*Your instructions:* Wherever a line holds the string "from", copy that line.

*Collected material:*
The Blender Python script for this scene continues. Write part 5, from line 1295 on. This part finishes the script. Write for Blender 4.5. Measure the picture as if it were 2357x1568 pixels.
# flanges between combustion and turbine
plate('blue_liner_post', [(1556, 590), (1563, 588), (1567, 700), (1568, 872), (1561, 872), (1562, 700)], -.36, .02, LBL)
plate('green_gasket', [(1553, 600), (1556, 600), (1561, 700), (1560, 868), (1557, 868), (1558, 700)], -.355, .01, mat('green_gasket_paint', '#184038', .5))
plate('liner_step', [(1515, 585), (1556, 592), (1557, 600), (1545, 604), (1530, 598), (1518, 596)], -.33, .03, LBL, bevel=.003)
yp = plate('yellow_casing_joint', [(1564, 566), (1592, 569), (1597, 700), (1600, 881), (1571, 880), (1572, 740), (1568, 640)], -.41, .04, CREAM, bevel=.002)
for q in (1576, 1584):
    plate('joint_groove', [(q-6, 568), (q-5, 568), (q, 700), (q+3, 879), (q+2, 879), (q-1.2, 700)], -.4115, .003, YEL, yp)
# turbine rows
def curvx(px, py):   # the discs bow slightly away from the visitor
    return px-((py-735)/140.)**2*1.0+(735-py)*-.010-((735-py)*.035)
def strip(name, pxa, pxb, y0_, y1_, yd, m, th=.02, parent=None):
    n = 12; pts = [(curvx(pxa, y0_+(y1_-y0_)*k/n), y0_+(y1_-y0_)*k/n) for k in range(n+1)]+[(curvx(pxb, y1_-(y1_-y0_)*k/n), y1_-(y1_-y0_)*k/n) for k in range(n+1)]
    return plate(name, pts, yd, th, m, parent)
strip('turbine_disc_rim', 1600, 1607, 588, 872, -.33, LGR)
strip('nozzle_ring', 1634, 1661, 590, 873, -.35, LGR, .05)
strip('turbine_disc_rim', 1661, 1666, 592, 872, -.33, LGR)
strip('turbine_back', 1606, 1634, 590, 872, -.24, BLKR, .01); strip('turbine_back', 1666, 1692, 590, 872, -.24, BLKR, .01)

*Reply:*
The Blender Python script for this scene continues. Write part 5, from line 1295 on. This part finishes the script. Write for Blender 4.5. Measure the picture as if it were 2357x1568 pixels.
def curvx(px, py):   # the discs bow slightly away from the visitor